You may have to read how to use taskset in scripts so that QEMU spawned vCPU threads get properly mapped to different Physical Cores of your real CPU. I saw a lot of people do that, but I don’t know the specifics, either.

Thanks for tips.


I wil try topology if you will post modified lines, i know its probably somewhere in the history. I tried to fix so problems, it not worked as fix, but i still would make sense to it… but they are not probably essential because lots of tutorials with happy users are using them.


Im no Qemu 4.2 with Ubuntu 20.4. Im lazy…, i dont have now sound related problems, or at least no major ones and unless i would know that its related to slowdowns => i but i can test if slowdowns if remove soundcard lines.

BTW i though about Linux once more there is other very important thing that is development tools - Windows had Borland decent tools up to 2000 (i grew with them) and after than came Visiual Studio, which is great, back in the time Linux had probably awfully Eclipse, maybe Netbeans… and probably some ports of small Ideas as Code::Blocks, Dev C++. Borland made some Linux porting, but it failed. I now that some people are happy with good text editor and complier, but for me and i never not full time developer i was like prehistory.
I guess that you now have Idea ide… and glorified text editor = Visual Studio code, MacOS has almost full blown VS port and Xcode (nothing great, but it not bad).

Again its no my area of expertise, but when i see, how much is Linux glued by some Perl and Python scripts, which are from its nature quite stupid and not robust… its hard to believe in greatness of such systems, these things are quite problematic even as part of 1 game development and they are slow as hell from performance point of view. There is advantages of MS for sure, because all MS parts of os are just C++ or .Net framework (C#,a bit of Visual basic) thing translated to quite was machine code + there is Java too on Linux, which is robust enough, but its known to be not fast, unless you invest lots of effort into optimization.
And you now me - GUI, i love Visual studio and inbuild Windows form gui components and designer… and remember Java Swing hell, which is for some reason still used by apps, i know that there now GTK and QT frameworks, but im not sure how much they are integrated to some Ide out of box.

Sorry to ask here, but does Qemu even support 3D acceleration for DOS/Win9x guests, on modern Windows host?

I don’t much care if it’s passthrough, virtual gpu, or x-y wrapper, any form?

Officially not… but there are some obscure build it yourself mods from some programmer snob…
https://www.vogons.org/viewtopic.php?f=24&t=60950 Good luck.

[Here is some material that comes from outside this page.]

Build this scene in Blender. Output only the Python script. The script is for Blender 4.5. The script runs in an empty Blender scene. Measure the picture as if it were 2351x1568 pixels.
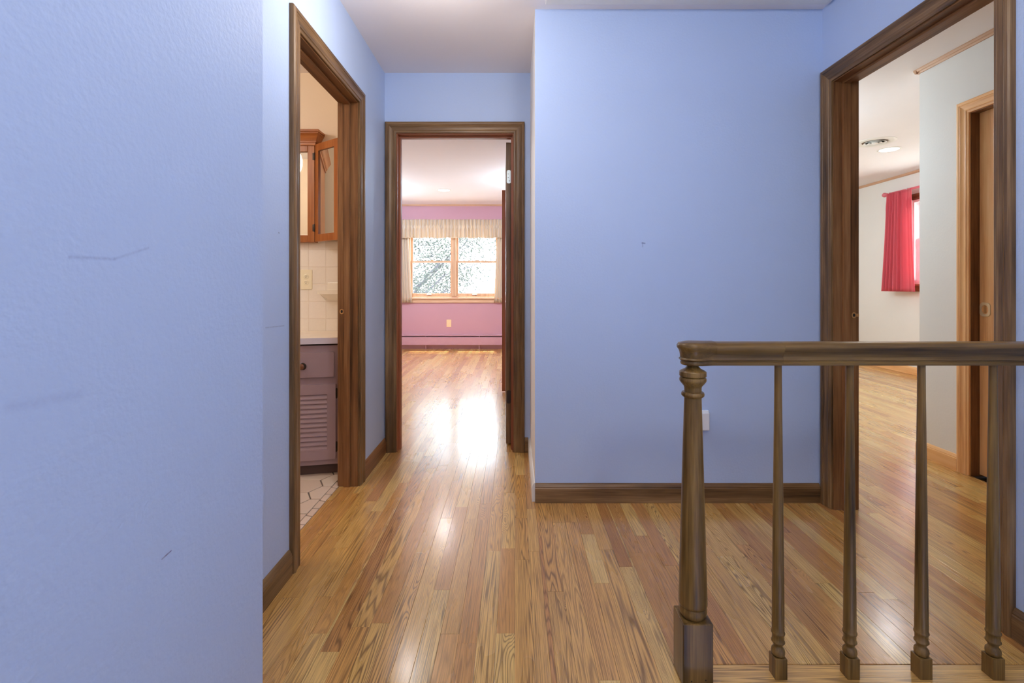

Things started to me with Qemu 3Dfx project, now it support OpengGL and Direct3D (untested by me). Discussion with author is a bit over the top.
https://www.vogons.org/viewtopic.php?f=24&t=60950

Where are complete binary build Qemu 5.2 3Dfx for Windows to download thans to roberMo here:
https://www.vogons.org/viewtopic.php?p=933335#p933335

I also made online sheet with test results and hints for setup:
https://docs.google.com/spreadsheets/d/1…dit?usp=sharing
If you want to report your results just ask me through Google sheets for editing rights.

With Linux its more complicated you have build it yourself:
https://github.com/kjliew/qemu-3dfx
https://github.com/kjliew/qemu-xtra

Some people are working on some flatpack windows like package, but its not out yet.

Its working very fast, so its running fine for Windows 98 games even on some CPU 10W on Linux, here is authors YT channel:
https://www.youtube.com/channel/UCl8InhZ…rMDSWd0A/videos

Its not yet classic Virtual machine experience with some 1 universal settings which just works, it need quite few Qemu starting parameters changing on game basis, its limited only on games which are not using static links in Dos. In Win98 is for 2D used VBE9x drivers, which has its own issues and its its development ended years ago… You have desktop with free PCI-E slot and are you able to make KVM working i would say that is still less hassle… but want to use very high resolution and want very high FPS on some slower laptop etc, this is the way and it could run even without any Linux just as some emulator.